* **What to work on**: Repeat the full listing below verbatim and keep the images out.
* * *
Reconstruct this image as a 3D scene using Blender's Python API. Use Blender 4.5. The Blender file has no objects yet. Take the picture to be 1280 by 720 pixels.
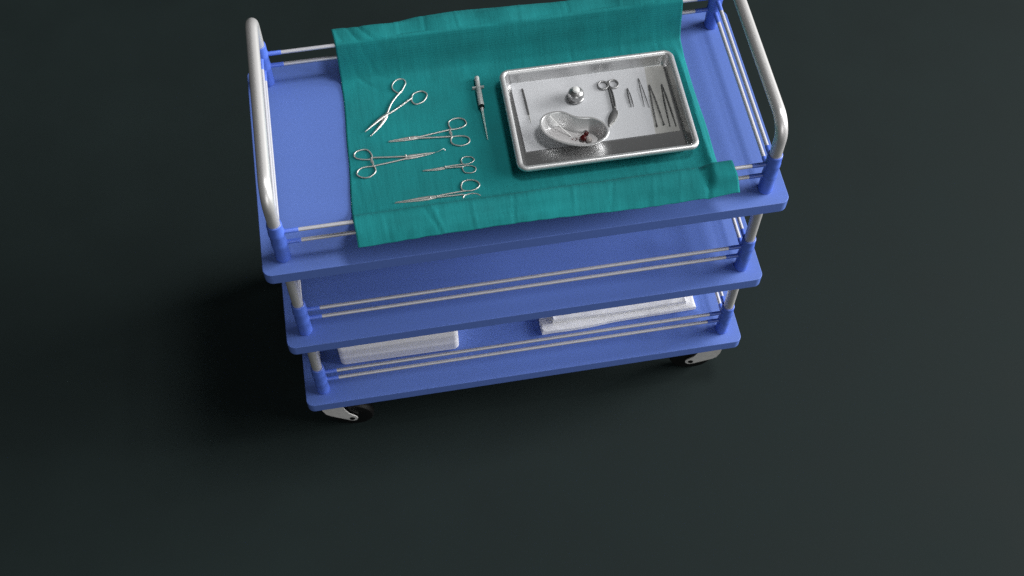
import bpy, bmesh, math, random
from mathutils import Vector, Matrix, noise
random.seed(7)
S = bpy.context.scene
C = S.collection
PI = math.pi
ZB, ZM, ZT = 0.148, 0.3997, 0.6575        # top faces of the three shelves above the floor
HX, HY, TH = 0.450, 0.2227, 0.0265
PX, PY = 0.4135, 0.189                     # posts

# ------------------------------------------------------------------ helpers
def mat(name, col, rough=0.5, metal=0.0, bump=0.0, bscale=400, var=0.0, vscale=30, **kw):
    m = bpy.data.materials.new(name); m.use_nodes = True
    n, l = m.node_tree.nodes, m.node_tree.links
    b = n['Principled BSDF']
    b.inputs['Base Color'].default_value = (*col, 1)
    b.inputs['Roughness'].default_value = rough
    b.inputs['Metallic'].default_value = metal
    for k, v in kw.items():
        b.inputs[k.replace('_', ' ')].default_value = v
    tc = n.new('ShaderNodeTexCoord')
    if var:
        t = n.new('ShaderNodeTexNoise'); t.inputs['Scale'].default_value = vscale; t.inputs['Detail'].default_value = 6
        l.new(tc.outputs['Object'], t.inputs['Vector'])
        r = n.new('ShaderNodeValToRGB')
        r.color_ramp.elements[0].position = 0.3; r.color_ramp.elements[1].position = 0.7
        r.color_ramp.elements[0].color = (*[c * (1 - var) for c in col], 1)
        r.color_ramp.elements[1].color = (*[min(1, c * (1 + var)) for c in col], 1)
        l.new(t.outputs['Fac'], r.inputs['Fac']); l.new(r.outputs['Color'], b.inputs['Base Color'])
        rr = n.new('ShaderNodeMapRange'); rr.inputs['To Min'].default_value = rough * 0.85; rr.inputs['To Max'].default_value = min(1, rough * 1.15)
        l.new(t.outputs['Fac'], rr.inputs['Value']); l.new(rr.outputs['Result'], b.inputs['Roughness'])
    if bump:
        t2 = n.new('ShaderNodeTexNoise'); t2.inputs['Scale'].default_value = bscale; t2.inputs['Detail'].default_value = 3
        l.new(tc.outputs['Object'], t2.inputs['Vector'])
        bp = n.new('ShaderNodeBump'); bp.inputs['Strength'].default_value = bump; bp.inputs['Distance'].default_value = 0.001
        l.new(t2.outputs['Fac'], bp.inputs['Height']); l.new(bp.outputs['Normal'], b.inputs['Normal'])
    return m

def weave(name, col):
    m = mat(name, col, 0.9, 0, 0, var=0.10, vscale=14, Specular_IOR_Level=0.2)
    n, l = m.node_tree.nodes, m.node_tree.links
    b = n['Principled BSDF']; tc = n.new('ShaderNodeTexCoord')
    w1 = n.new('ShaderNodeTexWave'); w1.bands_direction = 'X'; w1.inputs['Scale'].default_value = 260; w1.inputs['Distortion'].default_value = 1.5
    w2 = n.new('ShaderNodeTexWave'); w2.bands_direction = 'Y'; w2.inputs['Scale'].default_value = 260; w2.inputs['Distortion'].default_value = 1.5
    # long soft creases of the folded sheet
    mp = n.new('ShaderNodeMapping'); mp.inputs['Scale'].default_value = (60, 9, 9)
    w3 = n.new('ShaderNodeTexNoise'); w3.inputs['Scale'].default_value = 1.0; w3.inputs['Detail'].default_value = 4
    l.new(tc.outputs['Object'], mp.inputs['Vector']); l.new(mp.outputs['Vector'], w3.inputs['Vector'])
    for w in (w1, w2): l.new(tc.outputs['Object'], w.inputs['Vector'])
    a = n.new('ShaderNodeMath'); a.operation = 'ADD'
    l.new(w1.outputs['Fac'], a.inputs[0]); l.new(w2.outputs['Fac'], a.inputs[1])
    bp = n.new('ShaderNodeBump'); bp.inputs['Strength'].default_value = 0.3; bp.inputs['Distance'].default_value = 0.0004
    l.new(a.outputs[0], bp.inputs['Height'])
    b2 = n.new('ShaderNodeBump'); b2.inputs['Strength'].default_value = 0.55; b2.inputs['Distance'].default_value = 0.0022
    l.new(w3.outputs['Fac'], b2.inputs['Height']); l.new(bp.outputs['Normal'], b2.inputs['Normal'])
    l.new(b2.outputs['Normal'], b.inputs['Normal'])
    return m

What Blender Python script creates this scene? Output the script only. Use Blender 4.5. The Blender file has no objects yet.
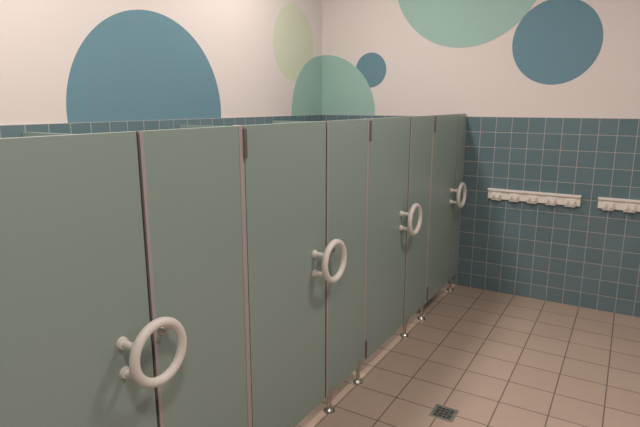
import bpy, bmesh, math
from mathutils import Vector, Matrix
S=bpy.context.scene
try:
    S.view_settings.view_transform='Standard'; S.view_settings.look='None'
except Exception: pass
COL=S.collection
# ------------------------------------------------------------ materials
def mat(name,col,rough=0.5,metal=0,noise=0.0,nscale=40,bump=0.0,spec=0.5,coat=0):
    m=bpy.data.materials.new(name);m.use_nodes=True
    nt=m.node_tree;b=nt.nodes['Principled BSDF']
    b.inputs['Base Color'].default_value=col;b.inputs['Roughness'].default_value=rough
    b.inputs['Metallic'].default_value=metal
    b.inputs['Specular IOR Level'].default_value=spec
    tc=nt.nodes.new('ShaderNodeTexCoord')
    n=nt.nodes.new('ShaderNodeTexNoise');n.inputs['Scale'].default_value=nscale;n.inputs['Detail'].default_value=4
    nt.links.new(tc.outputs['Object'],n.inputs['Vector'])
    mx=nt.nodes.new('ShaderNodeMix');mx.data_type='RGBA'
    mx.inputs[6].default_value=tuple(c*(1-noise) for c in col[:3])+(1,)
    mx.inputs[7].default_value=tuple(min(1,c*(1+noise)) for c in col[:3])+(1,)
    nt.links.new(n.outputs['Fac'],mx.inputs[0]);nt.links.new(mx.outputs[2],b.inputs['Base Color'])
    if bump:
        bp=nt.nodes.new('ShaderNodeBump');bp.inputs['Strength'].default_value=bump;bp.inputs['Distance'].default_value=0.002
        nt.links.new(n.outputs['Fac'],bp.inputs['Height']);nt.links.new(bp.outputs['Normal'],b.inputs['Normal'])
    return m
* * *
* **Answer for the task**:
Reconstruct this image as a 3D scene using Blender's Python API. Use Blender 4.5. The Blender file has no objects yet. Take the picture to be 1280 by 720 pixels.
import bpy, bmesh, math, random
from mathutils import Vector, Matrix, noise
random.seed(7)
S = bpy.context.scene
C = S.collection
PI = math.pi
ZB, ZM, ZT = 0.148, 0.3997, 0.6575        # top faces of the three shelves above the floor
HX, HY, TH = 0.450, 0.2227, 0.0265
PX, PY = 0.4135, 0.189                     # posts

# ------------------------------------------------------------------ helpers
def mat(name, col, rough=0.5, metal=0.0, bump=0.0, bscale=400, var=0.0, vscale=30, **kw):
    m = bpy.data.materials.new(name); m.use_nodes = True
    n, l = m.node_tree.nodes, m.node_tree.links
    b = n['Principled BSDF']
    b.inputs['Base Color'].default_value = (*col, 1)
    b.inputs['Roughness'].default_value = rough
    b.inputs['Metallic'].default_value = metal
    for k, v in kw.items():
        b.inputs[k.replace('_', ' ')].default_value = v
    tc = n.new('ShaderNodeTexCoord')
    if var:
        t = n.new('ShaderNodeTexNoise'); t.inputs['Scale'].default_value = vscale; t.inputs['Detail'].default_value = 6
        l.new(tc.outputs['Object'], t.inputs['Vector'])
        r = n.new('ShaderNodeValToRGB')
        r.color_ramp.elements[0].position = 0.3; r.color_ramp.elements[1].position = 0.7
        r.color_ramp.elements[0].color = (*[c * (1 - var) for c in col], 1)
        r.color_ramp.elements[1].color = (*[min(1, c * (1 + var)) for c in col], 1)
        l.new(t.outputs['Fac'], r.inputs['Fac']); l.new(r.outputs['Color'], b.inputs['Base Color'])
        rr = n.new('ShaderNodeMapRange'); rr.inputs['To Min'].default_value = rough * 0.85; rr.inputs['To Max'].default_value = min(1, rough * 1.15)
        l.new(t.outputs['Fac'], rr.inputs['Value']); l.new(rr.outputs['Result'], b.inputs['Roughness'])
    if bump:
        t2 = n.new('ShaderNodeTexNoise'); t2.inputs['Scale'].default_value = bscale; t2.inputs['Detail'].default_value = 3
        l.new(tc.outputs['Object'], t2.inputs['Vector'])
        bp = n.new('ShaderNodeBump'); bp.inputs['Strength'].default_value = bump; bp.inputs['Distance'].default_value = 0.001
        l.new(t2.outputs['Fac'], bp.inputs['Height']); l.new(bp.outputs['Normal'], b.inputs['Normal'])
    return m

def weave(name, col):
    m = mat(name, col, 0.9, 0, 0, var=0.10, vscale=14, Specular_IOR_Level=0.2)
    n, l = m.node_tree.nodes, m.node_tree.links
    b = n['Principled BSDF']; tc = n.new('ShaderNodeTexCoord')
    w1 = n.new('ShaderNodeTexWave'); w1.bands_direction = 'X'; w1.inputs['Scale'].default_value = 260; w1.inputs['Distortion'].default_value = 1.5
    w2 = n.new('ShaderNodeTexWave'); w2.bands_direction = 'Y'; w2.inputs['Scale'].default_value = 260; w2.inputs['Distortion'].default_value = 1.5
    # long soft creases of the folded sheet
    mp = n.new('ShaderNodeMapping'); mp.inputs['Scale'].default_value = (60, 9, 9)
    w3 = n.new('ShaderNodeTexNoise'); w3.inputs['Scale'].default_value = 1.0; w3.inputs['Detail'].default_value = 4
    l.new(tc.outputs['Object'], mp.inputs['Vector']); l.new(mp.outputs['Vector'], w3.inputs['Vector'])
    for w in (w1, w2): l.new(tc.outputs['Object'], w.inputs['Vector'])
    a = n.new('ShaderNodeMath'); a.operation = 'ADD'
    l.new(w1.outputs['Fac'], a.inputs[0]); l.new(w2.outputs['Fac'], a.inputs[1])
    bp = n.new('ShaderNodeBump'); bp.inputs['Strength'].default_value = 0.3; bp.inputs['Distance'].default_value = 0.0004
    l.new(a.outputs[0], bp.inputs['Height'])
    b2 = n.new('ShaderNodeBump'); b2.inputs['Strength'].default_value = 0.55; b2.inputs['Distance'].default_value = 0.0022
    l.new(w3.outputs['Fac'], b2.inputs['Height']); l.new(bp.outputs['Normal'], b2.inputs['Normal'])
    l.new(b2.outputs['Normal'], b.inputs['Normal'])
    return m

What Blender Python script creates this scene? Output the script only. Use Blender 4.5. The Blender file has no objects yet.
import bpy, bmesh, math
from mathutils import Vector, Matrix
S=bpy.context.scene
try:
    S.view_settings.view_transform='Standard'; S.view_settings.look='None'
except Exception: pass
COL=S.collection
# ------------------------------------------------------------ materials
def mat(name,col,rough=0.5,metal=0,noise=0.0,nscale=40,bump=0.0,spec=0.5,coat=0):
    m=bpy.data.materials.new(name);m.use_nodes=True
    nt=m.node_tree;b=nt.nodes['Principled BSDF']
    b.inputs['Base Color'].default_value=col;b.inputs['Roughness'].default_value=rough
    b.inputs['Metallic'].default_value=metal
    b.inputs['Specular IOR Level'].default_value=spec
    tc=nt.nodes.new('ShaderNodeTexCoord')
    n=nt.nodes.new('ShaderNodeTexNoise');n.inputs['Scale'].default_value=nscale;n.inputs['Detail'].default_value=4
    nt.links.new(tc.outputs['Object'],n.inputs['Vector'])
    mx=nt.nodes.new('ShaderNodeMix');mx.data_type='RGBA'
    mx.inputs[6].default_value=tuple(c*(1-noise) for c in col[:3])+(1,)
    mx.inputs[7].default_value=tuple(min(1,c*(1+noise)) for c in col[:3])+(1,)
    nt.links.new(n.outputs['Fac'],mx.inputs[0]);nt.links.new(mx.outputs[2],b.inputs['Base Color'])
    if bump:
        bp=nt.nodes.new('ShaderNodeBump');bp.inputs['Strength'].default_value=bump;bp.inputs['Distance'].default_value=0.002
        nt.links.new(n.outputs['Fac'],bp.inputs['Height']);nt.links.new(bp.outputs['Normal'],b.inputs['Normal'])
    return m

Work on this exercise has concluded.